For my blog, you know what each end of the quarter means - It's time for another portfolio update!

Portfolio 4Q2019

Notes
1 - Based on EUR:SGD conversion of 1.5095 to Dec 31st closing price of EUR 0.540
2 - Based on USD:SGD conversion of 1.3446 to Dec 31st closing price of USD 0.965
3 - Alita Resources is previously known as Alliance Minerals Assets Limited. As of 3Q2019, I have decided to write-off Alita Resources due to high likelihood of being a total loss. This may, however remote, change if a miracle happens.

No new transactions has taken place in comparison to the 7th October 2019 update, however there is *a hairline* appreciation in value.

The Year In Review
I have decided to break reviewing the year's events and targets down to "the good, the bad and the ugly". This covers both the portfolio and other goals I had planned for 2019.

You may want to read last year's review as it holds relevance to the rest of this post.

The Good
The Bad
  • Slightly overpaying for Lendlease GCREIT
  • Not being able to invest at a desired pace or invest with a larger lump sum - commission fee is a bummer. I am a fan of gauging my dividends based off Yield At Cost instead of just Dividend Yield.
  • Not managing to add positions to some shortlisted semiconductor stocks before they rallied. These stocks have not hit my target price to consider recycling my funds into such positions. Oh wells.
  • Not having even bigger positions in the REITs to get more rights issues or to make the most of commission fees should I decide to sell.
  • The plan to save up emergency funds as a priority goal will means there is little savings to channel towards the investing warchest unless I can substantially increase my savings by other means, be it further squeezing of expenses or side hustles.
  • I also got to admit, for the whole year, my contents were not to scratch both in frequency and depth. I was also struggling to find the energy to write. 2019 while eventful, was also a stressful year. With the change in employment and traditional wedding completed, I think my creative energy should start to come back.
  • I fell sick the last few days - hit with a fever, cough and sore throat. :( Stay well, guys!
The Ugly 
The only real smear on this year has been the total loss of share values for Alita Resources (short of a miracle). Pretty funny, when I was once sitting on it with 2-bagger paper profit.

Alongside dozens of other shareholders, we are looking into possible actions for both the possible breaches of duties and regulations by the ex-directors, as well as if it is possible to prevent the transference of shares to Liatam for nil consideration.

It is not just about possibly salvaging the situation, but the principle itself: Even if we can't salvage anything, not taking actions as a shareholder for wrongdoings (and I stress, WHEN YOU HAVE THE POWER TO DO SO) just sets a precedent for other crooks to try similar monkey business with shareholders' hard-earned money.

Well, that wraps up 2019.





Going forward into 2020
First, I hope my feeling of energy coming back is genuine and propel me to write better. I still owe myself the promise of doing a huge Alita Resources write-up.
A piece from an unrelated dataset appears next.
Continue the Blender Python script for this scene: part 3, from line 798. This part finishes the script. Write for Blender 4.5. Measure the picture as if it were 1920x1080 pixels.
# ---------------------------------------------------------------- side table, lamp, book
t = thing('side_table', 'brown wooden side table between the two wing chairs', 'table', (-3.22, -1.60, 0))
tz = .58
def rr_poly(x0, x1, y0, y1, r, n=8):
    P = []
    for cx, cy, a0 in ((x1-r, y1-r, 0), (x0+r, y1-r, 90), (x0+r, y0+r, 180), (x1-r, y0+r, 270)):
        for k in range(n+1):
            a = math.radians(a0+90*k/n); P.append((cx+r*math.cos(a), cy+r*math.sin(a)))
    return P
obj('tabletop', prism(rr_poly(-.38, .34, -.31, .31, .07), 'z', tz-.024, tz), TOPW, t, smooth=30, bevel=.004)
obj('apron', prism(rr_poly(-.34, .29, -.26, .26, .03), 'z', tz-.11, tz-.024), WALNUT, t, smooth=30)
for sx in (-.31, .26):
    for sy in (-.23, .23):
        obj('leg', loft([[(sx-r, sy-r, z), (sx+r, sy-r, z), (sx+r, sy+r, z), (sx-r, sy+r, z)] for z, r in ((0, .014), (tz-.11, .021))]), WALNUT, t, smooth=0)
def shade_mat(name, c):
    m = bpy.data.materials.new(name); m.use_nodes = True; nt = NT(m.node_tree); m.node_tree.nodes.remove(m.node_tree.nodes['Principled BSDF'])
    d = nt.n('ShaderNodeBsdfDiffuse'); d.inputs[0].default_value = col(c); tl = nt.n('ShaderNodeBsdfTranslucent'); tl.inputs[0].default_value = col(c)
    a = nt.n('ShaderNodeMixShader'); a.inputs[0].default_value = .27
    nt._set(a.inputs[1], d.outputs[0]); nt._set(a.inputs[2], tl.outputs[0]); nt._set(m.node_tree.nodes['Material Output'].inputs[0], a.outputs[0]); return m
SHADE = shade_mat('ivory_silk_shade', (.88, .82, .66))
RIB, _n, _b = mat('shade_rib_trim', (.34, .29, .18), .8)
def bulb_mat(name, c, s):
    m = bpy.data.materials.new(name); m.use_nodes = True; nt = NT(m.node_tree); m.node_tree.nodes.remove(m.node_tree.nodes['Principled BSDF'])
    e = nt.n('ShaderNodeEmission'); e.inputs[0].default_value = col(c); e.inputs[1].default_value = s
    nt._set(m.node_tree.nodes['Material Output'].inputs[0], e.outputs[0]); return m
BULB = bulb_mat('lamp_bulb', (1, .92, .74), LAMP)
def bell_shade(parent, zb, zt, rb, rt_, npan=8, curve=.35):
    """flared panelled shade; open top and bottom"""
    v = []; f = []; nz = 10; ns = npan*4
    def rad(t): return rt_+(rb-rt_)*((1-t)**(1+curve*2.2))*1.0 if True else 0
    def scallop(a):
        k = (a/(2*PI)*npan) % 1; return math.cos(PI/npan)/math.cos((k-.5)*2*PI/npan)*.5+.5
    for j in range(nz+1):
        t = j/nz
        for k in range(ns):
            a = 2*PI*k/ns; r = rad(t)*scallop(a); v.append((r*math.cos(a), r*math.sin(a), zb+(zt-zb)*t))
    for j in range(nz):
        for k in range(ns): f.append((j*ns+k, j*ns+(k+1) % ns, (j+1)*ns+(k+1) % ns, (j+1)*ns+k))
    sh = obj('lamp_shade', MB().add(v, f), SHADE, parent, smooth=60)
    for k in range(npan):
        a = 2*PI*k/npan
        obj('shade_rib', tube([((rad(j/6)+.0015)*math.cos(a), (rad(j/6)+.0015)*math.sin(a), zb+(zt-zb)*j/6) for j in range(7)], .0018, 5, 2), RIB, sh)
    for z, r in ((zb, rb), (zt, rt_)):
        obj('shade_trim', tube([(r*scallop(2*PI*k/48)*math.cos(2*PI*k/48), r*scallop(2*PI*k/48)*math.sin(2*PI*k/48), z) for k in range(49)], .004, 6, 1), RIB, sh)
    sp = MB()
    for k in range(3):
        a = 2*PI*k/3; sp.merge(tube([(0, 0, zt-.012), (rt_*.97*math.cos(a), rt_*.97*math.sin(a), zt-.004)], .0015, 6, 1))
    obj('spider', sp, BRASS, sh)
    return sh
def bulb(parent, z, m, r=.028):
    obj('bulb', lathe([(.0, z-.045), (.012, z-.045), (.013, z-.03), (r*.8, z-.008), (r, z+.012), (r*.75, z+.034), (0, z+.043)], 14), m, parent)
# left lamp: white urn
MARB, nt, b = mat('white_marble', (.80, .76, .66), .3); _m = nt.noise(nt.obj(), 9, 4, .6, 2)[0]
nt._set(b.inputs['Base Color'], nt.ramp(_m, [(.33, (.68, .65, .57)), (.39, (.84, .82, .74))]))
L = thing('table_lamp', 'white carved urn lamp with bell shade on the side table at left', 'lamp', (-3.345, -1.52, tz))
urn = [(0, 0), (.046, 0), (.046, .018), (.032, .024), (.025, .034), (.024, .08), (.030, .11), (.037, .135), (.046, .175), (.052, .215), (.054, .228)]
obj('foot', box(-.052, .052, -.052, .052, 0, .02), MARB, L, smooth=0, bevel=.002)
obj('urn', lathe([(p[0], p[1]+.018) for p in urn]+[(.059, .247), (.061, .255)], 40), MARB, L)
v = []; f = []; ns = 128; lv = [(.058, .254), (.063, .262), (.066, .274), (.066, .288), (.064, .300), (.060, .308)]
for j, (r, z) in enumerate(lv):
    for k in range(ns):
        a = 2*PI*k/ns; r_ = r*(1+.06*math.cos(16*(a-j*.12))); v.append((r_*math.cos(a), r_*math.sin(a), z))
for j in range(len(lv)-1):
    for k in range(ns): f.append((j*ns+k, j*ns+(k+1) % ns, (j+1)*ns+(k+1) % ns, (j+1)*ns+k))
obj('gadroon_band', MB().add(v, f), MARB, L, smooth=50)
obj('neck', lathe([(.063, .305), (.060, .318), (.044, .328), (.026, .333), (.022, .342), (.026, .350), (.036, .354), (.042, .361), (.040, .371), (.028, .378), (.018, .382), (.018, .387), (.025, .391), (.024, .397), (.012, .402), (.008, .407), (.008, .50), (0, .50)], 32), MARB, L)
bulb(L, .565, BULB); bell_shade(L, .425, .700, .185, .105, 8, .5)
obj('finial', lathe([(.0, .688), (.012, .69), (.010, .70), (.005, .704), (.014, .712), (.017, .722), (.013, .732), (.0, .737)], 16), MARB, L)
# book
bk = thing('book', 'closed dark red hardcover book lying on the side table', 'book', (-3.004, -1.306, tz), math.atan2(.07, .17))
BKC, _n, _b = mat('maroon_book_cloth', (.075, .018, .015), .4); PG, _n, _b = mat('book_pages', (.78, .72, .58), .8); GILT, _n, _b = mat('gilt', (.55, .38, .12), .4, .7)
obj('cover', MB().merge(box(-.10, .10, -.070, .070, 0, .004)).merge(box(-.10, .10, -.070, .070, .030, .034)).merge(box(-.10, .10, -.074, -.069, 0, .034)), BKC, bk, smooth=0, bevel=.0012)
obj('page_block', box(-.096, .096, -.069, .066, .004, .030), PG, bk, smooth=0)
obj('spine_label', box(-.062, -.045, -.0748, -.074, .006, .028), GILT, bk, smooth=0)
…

I think this will benefit in a lot of ways:
  • Understanding investing into the lithium sector
  • Understanding early signs of any red flags
  • Understanding how the company fell apart
  • Updating on possible salvaging actions
Next, I have decided to give making my blog shows the same between mobile and desktop format, as it seemed to look better on one of the financial blogger's site I visited recently. Mobile site, while looking cleaner, I also feel readers also miss out on other areas to explore.  Change of plans - it looks bad. Probs need to be optimised further.

On the investment forefront, I suspect there will be little (if any) adding to positions or recycling of funds. Off the top of my head, the most likely adding of positions will be to existing REIT positions when rights issue comes about. I am also keen to add position to some blue-chips as well. Having said all that, I hold this does not happen too soon - I need more funds! Hahaha.

Alright, with that, I would like to thank you all for reading, and wishing you a Happy New Year - May 2020 be a good or better year!